- [Instructions for the task]
Repeat every entry word for word, but leave the images out of your copy.

- [Supplied data]
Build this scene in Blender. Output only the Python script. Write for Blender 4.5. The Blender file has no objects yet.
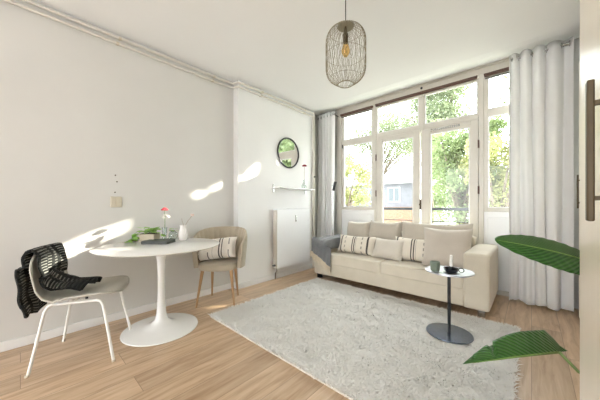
import bpy, math, random
from mathutils import Vector, Matrix
random.seed(7)
C = bpy.data.collections.new('scene'); bpy.context.scene.collection.children.link(C)
PI = math.pi; R = math.radians

# ---------------------------------------------------------------- materials
def mat(name, col, rough=.6, metal=0, spec=.5, build=None, trans=0, coat=0):
    m = bpy.data.materials.new(name); m.use_nodes = True
    nt = m.node_tree; b = nt.nodes['Principled BSDF']
    b.inputs['Base Color'].default_value = (*col, 1); b.inputs['Roughness'].default_value = rough
    b.inputs['Metallic'].default_value = metal; b.inputs['Specular IOR Level'].default_value = spec
    b.inputs['Transmission Weight'].default_value = trans; b.inputs['Coat Weight'].default_value = coat
    if build: build(nt, b)
    return m
def N(nt, t, **kw):
    n = nt.nodes.new(t)
    for k, v in kw.items():
        if k in n.inputs.keys(): n.inputs[k].default_value = v
        else: setattr(n, k, v)
    return n
def coords(nt, kind='Object', scale=(1, 1, 1), rot=(0, 0, 0)):
    tc = N(nt, 'ShaderNodeTexCoord'); mp = N(nt, 'ShaderNodeMapping')
    mp.inputs['Scale'].default_value = scale; mp.inputs['Rotation'].default_value = rot
    nt.links.new(tc.outputs[kind], mp.inputs['Vector']); return mp.outputs['Vector']
def ramp(nt, fac, stops):
    r = N(nt, 'ShaderNodeValToRGB'); e = r.color_ramp.elements
    while len(e) < len(stops): e.new(.5)
    for i, (p, c) in enumerate(stops): e[i].position = p; e[i].color = (*c, 1)
    nt.links.new(fac, r.inputs['Fac']); return r.outputs['Color']
def bump(nt, b, h, strength=.3, dist=.01):
    bp = N(nt, 'ShaderNodeBump'); bp.inputs['Strength'].default_value = strength; bp.inputs['Distance'].default_value = dist
    nt.links.new(h, bp.inputs['Height']); nt.links.new(bp.outputs['Normal'], b.inputs['Normal'])
def noise_build(c1, c2, scale=8, bmp=.1, dist=.004, sc=(1, 1, 1), detail=4):
    def f(nt, b):
        v = coords(nt, 'Object', sc); n = N(nt, 'ShaderNodeTexNoise', Scale=scale, Detail=detail)
        nt.links.new(v, n.inputs['Vector'])
        nt.links.new(ramp(nt, n.outputs['Fac'], [(.3, c1), (.7, c2)]), b.inputs['Base Color'])
        if bmp: bump(nt, b, n.outputs['Fac'], bmp, dist)
    return f
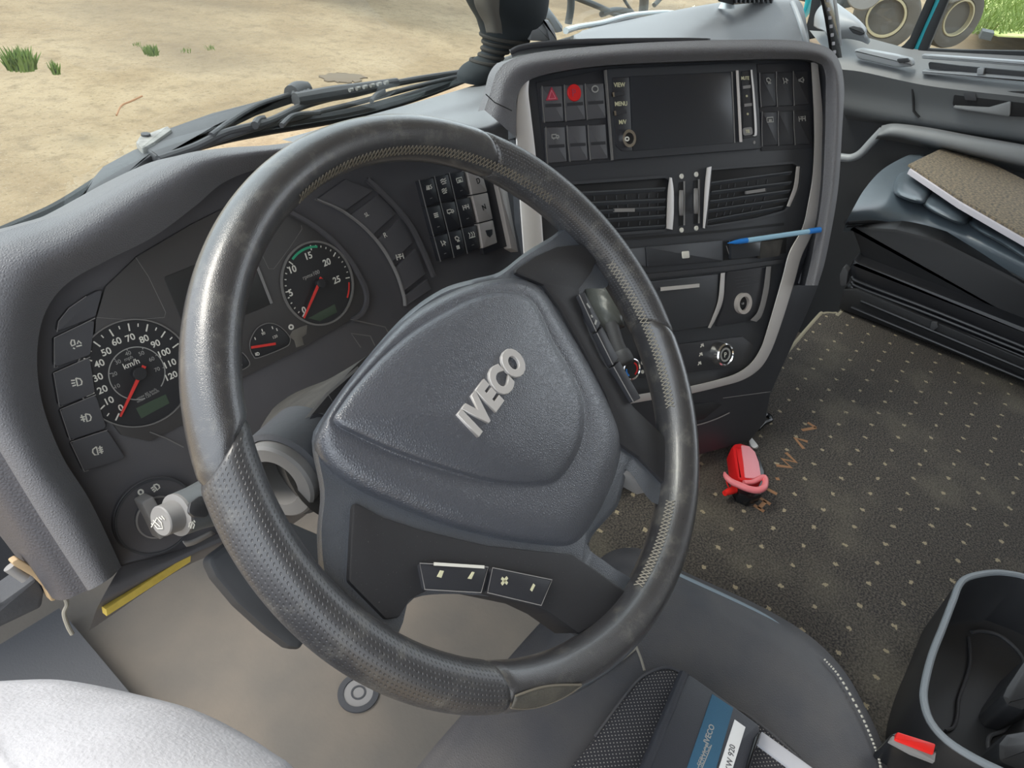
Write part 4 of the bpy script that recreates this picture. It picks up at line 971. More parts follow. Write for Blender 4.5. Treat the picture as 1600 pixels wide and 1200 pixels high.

- [Task answer]
Build this scene in Blender. Output only the Python script. Write for Blender 4.5. The Blender file has no objects yet.
import bpy, math, random
from mathutils import Vector, Matrix
random.seed(7)
C = bpy.data.collections.new('scene'); bpy.context.scene.collection.children.link(C)
PI = math.pi; R = math.radians

# ---------------------------------------------------------------- materials
def mat(name, col, rough=.6, metal=0, spec=.5, build=None, trans=0, coat=0):
    m = bpy.data.materials.new(name); m.use_nodes = True
    nt = m.node_tree; b = nt.nodes['Principled BSDF']
    b.inputs['Base Color'].default_value = (*col, 1); b.inputs['Roughness'].default_value = rough
    b.inputs['Metallic'].default_value = metal; b.inputs['Specular IOR Level'].default_value = spec
    b.inputs['Transmission Weight'].default_value = trans; b.inputs['Coat Weight'].default_value = coat
    if build: build(nt, b)
    return m
def N(nt, t, **kw):
    n = nt.nodes.new(t)
    for k, v in kw.items():
        if k in n.inputs.keys(): n.inputs[k].default_value = v
        else: setattr(n, k, v)
    return n
def coords(nt, kind='Object', scale=(1, 1, 1), rot=(0, 0, 0)):
    tc = N(nt, 'ShaderNodeTexCoord'); mp = N(nt, 'ShaderNodeMapping')
    mp.inputs['Scale'].default_value = scale; mp.inputs['Rotation'].default_value = rot
    nt.links.new(tc.outputs[kind], mp.inputs['Vector']); return mp.outputs['Vector']
def ramp(nt, fac, stops):
    r = N(nt, 'ShaderNodeValToRGB'); e = r.color_ramp.elements
    while len(e) < len(stops): e.new(.5)
    for i, (p, c) in enumerate(stops): e[i].position = p; e[i].color = (*c, 1)
    nt.links.new(fac, r.inputs['Fac']); return r.outputs['Color']
def bump(nt, b, h, strength=.3, dist=.01):
    bp = N(nt, 'ShaderNodeBump'); bp.inputs['Strength'].default_value = strength; bp.inputs['Distance'].default_value = dist
    nt.links.new(h, bp.inputs['Height']); nt.links.new(bp.outputs['Normal'], b.inputs['Normal'])
def noise_build(c1, c2, scale=8, bmp=.1, dist=.004, sc=(1, 1, 1), detail=4):
    def f(nt, b):
        v = coords(nt, 'Object', sc); n = N(nt, 'ShaderNodeTexNoise', Scale=scale, Detail=detail)
        nt.links.new(v, n.inputs['Vector'])
        nt.links.new(ramp(nt, n.outputs['Fac'], [(.3, c1), (.7, c2)]), b.inputs['Base Color'])
        if bmp: bump(nt, b, n.outputs['Fac'], bmp, dist)
    return f
Write part 4 of the bpy script that recreates this picture. It picks up at line 971. More parts follow. Write for Blender 4.5. Treat the picture as 1600 pixels wide and 1200 pixels high.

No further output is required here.